China has launched the first-ever quantum communications satellite, QUESS. (Photo : Twitter)
China has successfully launched its first quantum satellite on, ushering a new step in the development of hack-proof communications networks.
The 600-kilogram Quantum Experiments at Space Scale (QUESS) satellite was launched aboard a Long March 2D rocket from the Jiuquan Satellite Launch Center in the northwestern Gobi De3sert early Tuesday, The Wall Street Journal reported. It is set to orbit at an altitude of 500 kilometers, circling the Earth once every 90 minutes.
Nicknamed "Micius" after fifth century BC Chinese philosopher, the QUESS will conduct a two-year mission to study the phenomenon of quantum entanglement and is also tasked with conducting tests that will serve to lay the groundwork for the development of a working quantum communications network.

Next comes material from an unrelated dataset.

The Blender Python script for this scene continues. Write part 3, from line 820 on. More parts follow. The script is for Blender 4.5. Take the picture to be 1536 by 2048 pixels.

Quantum entanglement is a physical phenomenon in which two particles become interconnected with each other such that one change that happens to one particle also occurs instantly on the other. Called by Albert Einstein as "spooky action at a distance", the effect occurs regardless of distance; even if the two particles are separated by several kilometers, the change in one will still be transmitted to the other instantly.
Because of its properties, the phenomenon can be used to create a very efficient and secure communications pathway. By encoding the message to be sent as changes within one of the entangled particles, it can be instantly received by the other side without lag.
Furthermore, scientists say that such a system is could theoretically be impossible to hack into. In order to read the message, one has to intercept and measure the state of the sending particle. However, measuring the particle causes its state to change, losing the information.
However, despite its promising capabilities, there are still challenges that have to be overcome for quantum communications to work, QUESS project chief researcher Pan Jianwei said. He said that previous land-based quantum communications experiments were only able to send information only up to 500 kilometers due to loss of entangled photons during transmission through fiber optic cables.
As QUESS is in space, Pan explained, there will be less interference and information loss, he reasoned.
To test the idea, Pan and his team plan to beam photons from QUESS to ground stations in Austria, Canada, Germany, and Italy, the Global Times reported.
If QUESS proves successful with its mission, China will likely send more satellites into orbit to create a global scale network, Pan said.